All of the entries need to be written out again, exactly as they are.

> [DATA IN THIS EXERCISE]
**********

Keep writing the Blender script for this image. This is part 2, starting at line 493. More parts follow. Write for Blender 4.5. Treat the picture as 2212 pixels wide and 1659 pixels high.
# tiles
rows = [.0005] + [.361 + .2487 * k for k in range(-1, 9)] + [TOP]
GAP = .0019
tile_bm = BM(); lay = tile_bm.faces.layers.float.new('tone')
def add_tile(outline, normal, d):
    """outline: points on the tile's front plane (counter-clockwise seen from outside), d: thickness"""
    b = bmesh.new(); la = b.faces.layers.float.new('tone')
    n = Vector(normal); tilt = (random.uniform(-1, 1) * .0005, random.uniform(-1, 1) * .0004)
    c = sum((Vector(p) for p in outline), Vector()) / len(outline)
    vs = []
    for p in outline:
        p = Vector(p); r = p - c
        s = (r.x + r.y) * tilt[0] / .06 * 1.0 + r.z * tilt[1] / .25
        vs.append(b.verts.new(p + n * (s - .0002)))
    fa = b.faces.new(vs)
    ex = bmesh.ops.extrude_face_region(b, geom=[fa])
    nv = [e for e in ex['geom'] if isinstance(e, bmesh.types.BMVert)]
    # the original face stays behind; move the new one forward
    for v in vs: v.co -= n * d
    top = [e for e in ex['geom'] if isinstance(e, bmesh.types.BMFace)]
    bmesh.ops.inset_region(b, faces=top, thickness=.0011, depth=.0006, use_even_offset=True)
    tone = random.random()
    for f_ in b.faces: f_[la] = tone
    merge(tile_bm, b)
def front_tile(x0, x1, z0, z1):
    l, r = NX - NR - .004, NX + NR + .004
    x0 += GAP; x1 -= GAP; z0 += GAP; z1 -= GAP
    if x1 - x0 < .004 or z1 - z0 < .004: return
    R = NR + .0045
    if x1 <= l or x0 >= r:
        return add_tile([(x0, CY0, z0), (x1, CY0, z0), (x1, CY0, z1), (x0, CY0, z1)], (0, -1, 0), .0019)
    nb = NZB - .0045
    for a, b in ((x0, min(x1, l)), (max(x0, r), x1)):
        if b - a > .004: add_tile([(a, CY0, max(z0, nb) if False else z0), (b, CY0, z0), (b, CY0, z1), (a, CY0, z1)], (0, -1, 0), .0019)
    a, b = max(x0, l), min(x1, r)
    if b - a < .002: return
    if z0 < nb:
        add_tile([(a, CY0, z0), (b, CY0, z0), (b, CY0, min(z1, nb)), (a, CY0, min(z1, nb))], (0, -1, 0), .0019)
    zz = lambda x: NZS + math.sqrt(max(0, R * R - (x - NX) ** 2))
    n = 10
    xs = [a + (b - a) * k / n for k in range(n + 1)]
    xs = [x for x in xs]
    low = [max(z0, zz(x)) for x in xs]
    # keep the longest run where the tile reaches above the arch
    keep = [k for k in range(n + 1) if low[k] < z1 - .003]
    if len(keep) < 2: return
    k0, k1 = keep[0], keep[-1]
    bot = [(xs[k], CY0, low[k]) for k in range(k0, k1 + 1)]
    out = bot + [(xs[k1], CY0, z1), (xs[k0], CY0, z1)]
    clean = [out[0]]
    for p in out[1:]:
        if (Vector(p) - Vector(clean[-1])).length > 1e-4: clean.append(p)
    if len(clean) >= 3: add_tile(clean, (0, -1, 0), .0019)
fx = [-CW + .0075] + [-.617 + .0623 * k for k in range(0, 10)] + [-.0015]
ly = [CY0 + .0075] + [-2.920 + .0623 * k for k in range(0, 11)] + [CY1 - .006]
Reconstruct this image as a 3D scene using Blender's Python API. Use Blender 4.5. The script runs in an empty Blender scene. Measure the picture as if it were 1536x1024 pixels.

**********

> [FULL RESPONSE]
Keep writing the Blender script for this image. This is part 2, starting at line 493. More parts follow. Write for Blender 4.5. Treat the picture as 2212 pixels wide and 1659 pixels high.
# tiles
rows = [.0005] + [.361 + .2487 * k for k in range(-1, 9)] + [TOP]
GAP = .0019
tile_bm = BM(); lay = tile_bm.faces.layers.float.new('tone')
def add_tile(outline, normal, d):
    """outline: points on the tile's front plane (counter-clockwise seen from outside), d: thickness"""
    b = bmesh.new(); la = b.faces.layers.float.new('tone')
    n = Vector(normal); tilt = (random.uniform(-1, 1) * .0005, random.uniform(-1, 1) * .0004)
    c = sum((Vector(p) for p in outline), Vector()) / len(outline)
    vs = []
    for p in outline:
        p = Vector(p); r = p - c
        s = (r.x + r.y) * tilt[0] / .06 * 1.0 + r.z * tilt[1] / .25
        vs.append(b.verts.new(p + n * (s - .0002)))
    fa = b.faces.new(vs)
    ex = bmesh.ops.extrude_face_region(b, geom=[fa])
    nv = [e for e in ex['geom'] if isinstance(e, bmesh.types.BMVert)]
    # the original face stays behind; move the new one forward
    for v in vs: v.co -= n * d
    top = [e for e in ex['geom'] if isinstance(e, bmesh.types.BMFace)]
    bmesh.ops.inset_region(b, faces=top, thickness=.0011, depth=.0006, use_even_offset=True)
    tone = random.random()
    for f_ in b.faces: f_[la] = tone
    merge(tile_bm, b)
def front_tile(x0, x1, z0, z1):
    l, r = NX - NR - .004, NX + NR + .004
    x0 += GAP; x1 -= GAP; z0 += GAP; z1 -= GAP
    if x1 - x0 < .004 or z1 - z0 < .004: return
    R = NR + .0045
    if x1 <= l or x0 >= r:
        return add_tile([(x0, CY0, z0), (x1, CY0, z0), (x1, CY0, z1), (x0, CY0, z1)], (0, -1, 0), .0019)
    nb = NZB - .0045
    for a, b in ((x0, min(x1, l)), (max(x0, r), x1)):
        if b - a > .004: add_tile([(a, CY0, max(z0, nb) if False else z0), (b, CY0, z0), (b, CY0, z1), (a, CY0, z1)], (0, -1, 0), .0019)
    a, b = max(x0, l), min(x1, r)
    if b - a < .002: return
    if z0 < nb:
        add_tile([(a, CY0, z0), (b, CY0, z0), (b, CY0, min(z1, nb)), (a, CY0, min(z1, nb))], (0, -1, 0), .0019)
    zz = lambda x: NZS + math.sqrt(max(0, R * R - (x - NX) ** 2))
    n = 10
    xs = [a + (b - a) * k / n for k in range(n + 1)]
    xs = [x for x in xs]
    low = [max(z0, zz(x)) for x in xs]
    # keep the longest run where the tile reaches above the arch
    keep = [k for k in range(n + 1) if low[k] < z1 - .003]
    if len(keep) < 2: return
    k0, k1 = keep[0], keep[-1]
    bot = [(xs[k], CY0, low[k]) for k in range(k0, k1 + 1)]
    out = bot + [(xs[k1], CY0, z1), (xs[k0], CY0, z1)]
    clean = [out[0]]
    for p in out[1:]:
        if (Vector(p) - Vector(clean[-1])).length > 1e-4: clean.append(p)
    if len(clean) >= 3: add_tile(clean, (0, -1, 0), .0019)
fx = [-CW + .0075] + [-.617 + .0623 * k for k in range(0, 10)] + [-.0015]
ly = [CY0 + .0075] + [-2.920 + .0623 * k for k in range(0, 11)] + [CY1 - .006]
Reconstruct this image as a 3D scene using Blender's Python API. Use Blender 4.5. The script runs in an empty Blender scene. Measure the picture as if it were 1536x1024 pixels.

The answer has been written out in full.